• [DATA LINES]:
⁂

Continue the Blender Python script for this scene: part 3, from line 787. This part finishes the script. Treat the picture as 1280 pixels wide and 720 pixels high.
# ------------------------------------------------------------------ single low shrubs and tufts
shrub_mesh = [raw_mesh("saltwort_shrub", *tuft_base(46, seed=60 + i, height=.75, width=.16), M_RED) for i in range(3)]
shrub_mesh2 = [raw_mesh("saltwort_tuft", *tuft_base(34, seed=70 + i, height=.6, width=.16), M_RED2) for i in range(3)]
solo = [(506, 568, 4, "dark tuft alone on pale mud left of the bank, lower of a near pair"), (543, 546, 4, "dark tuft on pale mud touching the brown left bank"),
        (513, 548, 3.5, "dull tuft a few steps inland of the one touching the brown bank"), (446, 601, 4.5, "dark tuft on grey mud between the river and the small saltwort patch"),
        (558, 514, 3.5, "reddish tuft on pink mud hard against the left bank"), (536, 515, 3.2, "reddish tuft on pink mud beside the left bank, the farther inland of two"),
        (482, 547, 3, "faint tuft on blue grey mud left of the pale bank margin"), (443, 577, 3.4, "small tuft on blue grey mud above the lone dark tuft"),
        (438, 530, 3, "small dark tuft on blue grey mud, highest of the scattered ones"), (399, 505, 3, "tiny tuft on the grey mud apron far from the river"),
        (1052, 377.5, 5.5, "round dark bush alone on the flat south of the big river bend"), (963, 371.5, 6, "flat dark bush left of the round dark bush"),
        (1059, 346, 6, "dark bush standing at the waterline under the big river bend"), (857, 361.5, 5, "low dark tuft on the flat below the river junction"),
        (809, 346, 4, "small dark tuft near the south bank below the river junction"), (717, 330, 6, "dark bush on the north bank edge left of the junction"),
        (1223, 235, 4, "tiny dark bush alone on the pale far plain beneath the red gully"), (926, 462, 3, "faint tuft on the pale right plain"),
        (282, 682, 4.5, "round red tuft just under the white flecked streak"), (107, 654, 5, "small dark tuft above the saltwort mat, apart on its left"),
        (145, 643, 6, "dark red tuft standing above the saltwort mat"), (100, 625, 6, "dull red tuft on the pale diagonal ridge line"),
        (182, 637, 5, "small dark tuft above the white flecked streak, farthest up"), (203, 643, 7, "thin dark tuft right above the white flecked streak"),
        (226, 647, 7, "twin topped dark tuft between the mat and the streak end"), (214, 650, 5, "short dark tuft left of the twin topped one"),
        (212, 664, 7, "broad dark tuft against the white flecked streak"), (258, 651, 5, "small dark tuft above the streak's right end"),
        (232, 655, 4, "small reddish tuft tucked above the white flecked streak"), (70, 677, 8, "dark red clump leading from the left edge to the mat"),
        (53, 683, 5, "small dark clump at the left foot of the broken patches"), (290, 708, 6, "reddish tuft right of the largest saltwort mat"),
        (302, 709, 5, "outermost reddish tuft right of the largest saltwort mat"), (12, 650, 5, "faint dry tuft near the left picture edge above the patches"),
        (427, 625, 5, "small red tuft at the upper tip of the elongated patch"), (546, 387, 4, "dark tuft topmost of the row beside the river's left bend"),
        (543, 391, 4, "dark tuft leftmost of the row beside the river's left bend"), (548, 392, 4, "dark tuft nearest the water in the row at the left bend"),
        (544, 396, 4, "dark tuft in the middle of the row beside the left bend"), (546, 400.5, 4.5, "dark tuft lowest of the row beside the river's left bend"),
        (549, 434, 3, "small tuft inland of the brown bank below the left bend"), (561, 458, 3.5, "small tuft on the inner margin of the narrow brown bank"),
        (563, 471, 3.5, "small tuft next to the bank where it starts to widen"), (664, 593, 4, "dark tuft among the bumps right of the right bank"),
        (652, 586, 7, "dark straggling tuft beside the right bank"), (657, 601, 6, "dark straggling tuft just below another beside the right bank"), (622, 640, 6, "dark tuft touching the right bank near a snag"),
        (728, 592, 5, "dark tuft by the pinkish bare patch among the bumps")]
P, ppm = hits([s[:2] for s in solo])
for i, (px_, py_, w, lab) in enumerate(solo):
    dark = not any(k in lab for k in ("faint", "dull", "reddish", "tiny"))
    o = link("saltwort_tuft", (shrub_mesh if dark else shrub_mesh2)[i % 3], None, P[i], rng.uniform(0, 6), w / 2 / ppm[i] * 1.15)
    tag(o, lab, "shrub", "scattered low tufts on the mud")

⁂

• [THE EXERCISE]:
Please repeat the listing exactly, with nothing left out.

• [TASK OUTPUT]:
Continue the Blender Python script for this scene: part 3, from line 787. This part finishes the script. Treat the picture as 1280 pixels wide and 720 pixels high.
# ------------------------------------------------------------------ single low shrubs and tufts
shrub_mesh = [raw_mesh("saltwort_shrub", *tuft_base(46, seed=60 + i, height=.75, width=.16), M_RED) for i in range(3)]
shrub_mesh2 = [raw_mesh("saltwort_tuft", *tuft_base(34, seed=70 + i, height=.6, width=.16), M_RED2) for i in range(3)]
solo = [(506, 568, 4, "dark tuft alone on pale mud left of the bank, lower of a near pair"), (543, 546, 4, "dark tuft on pale mud touching the brown left bank"),
        (513, 548, 3.5, "dull tuft a few steps inland of the one touching the brown bank"), (446, 601, 4.5, "dark tuft on grey mud between the river and the small saltwort patch"),
        (558, 514, 3.5, "reddish tuft on pink mud hard against the left bank"), (536, 515, 3.2, "reddish tuft on pink mud beside the left bank, the farther inland of two"),
        (482, 547, 3, "faint tuft on blue grey mud left of the pale bank margin"), (443, 577, 3.4, "small tuft on blue grey mud above the lone dark tuft"),
        (438, 530, 3, "small dark tuft on blue grey mud, highest of the scattered ones"), (399, 505, 3, "tiny tuft on the grey mud apron far from the river"),
        (1052, 377.5, 5.5, "round dark bush alone on the flat south of the big river bend"), (963, 371.5, 6, "flat dark bush left of the round dark bush"),
        (1059, 346, 6, "dark bush standing at the waterline under the big river bend"), (857, 361.5, 5, "low dark tuft on the flat below the river junction"),
        (809, 346, 4, "small dark tuft near the south bank below the river junction"), (717, 330, 6, "dark bush on the north bank edge left of the junction"),
        (1223, 235, 4, "tiny dark bush alone on the pale far plain beneath the red gully"), (926, 462, 3, "faint tuft on the pale right plain"),
        (282, 682, 4.5, "round red tuft just under the white flecked streak"), (107, 654, 5, "small dark tuft above the saltwort mat, apart on its left"),
        (145, 643, 6, "dark red tuft standing above the saltwort mat"), (100, 625, 6, "dull red tuft on the pale diagonal ridge line"),
        (182, 637, 5, "small dark tuft above the white flecked streak, farthest up"), (203, 643, 7, "thin dark tuft right above the white flecked streak"),
        (226, 647, 7, "twin topped dark tuft between the mat and the streak end"), (214, 650, 5, "short dark tuft left of the twin topped one"),
        (212, 664, 7, "broad dark tuft against the white flecked streak"), (258, 651, 5, "small dark tuft above the streak's right end"),
        (232, 655, 4, "small reddish tuft tucked above the white flecked streak"), (70, 677, 8, "dark red clump leading from the left edge to the mat"),
        (53, 683, 5, "small dark clump at the left foot of the broken patches"), (290, 708, 6, "reddish tuft right of the largest saltwort mat"),
        (302, 709, 5, "outermost reddish tuft right of the largest saltwort mat"), (12, 650, 5, "faint dry tuft near the left picture edge above the patches"),
        (427, 625, 5, "small red tuft at the upper tip of the elongated patch"), (546, 387, 4, "dark tuft topmost of the row beside the river's left bend"),
        (543, 391, 4, "dark tuft leftmost of the row beside the river's left bend"), (548, 392, 4, "dark tuft nearest the water in the row at the left bend"),
        (544, 396, 4, "dark tuft in the middle of the row beside the left bend"), (546, 400.5, 4.5, "dark tuft lowest of the row beside the river's left bend"),
        (549, 434, 3, "small tuft inland of the brown bank below the left bend"), (561, 458, 3.5, "small tuft on the inner margin of the narrow brown bank"),
        (563, 471, 3.5, "small tuft next to the bank where it starts to widen"), (664, 593, 4, "dark tuft among the bumps right of the right bank"),
        (652, 586, 7, "dark straggling tuft beside the right bank"), (657, 601, 6, "dark straggling tuft just below another beside the right bank"), (622, 640, 6, "dark tuft touching the right bank near a snag"),
        (728, 592, 5, "dark tuft by the pinkish bare patch among the bumps")]
P, ppm = hits([s[:2] for s in solo])
for i, (px_, py_, w, lab) in enumerate(solo):
    dark = not any(k in lab for k in ("faint", "dull", "reddish", "tiny"))
    o = link("saltwort_tuft", (shrub_mesh if dark else shrub_mesh2)[i % 3], None, P[i], rng.uniform(0, 6), w / 2 / ppm[i] * 1.15)
    tag(o, lab, "shrub", "scattered low tufts on the mud")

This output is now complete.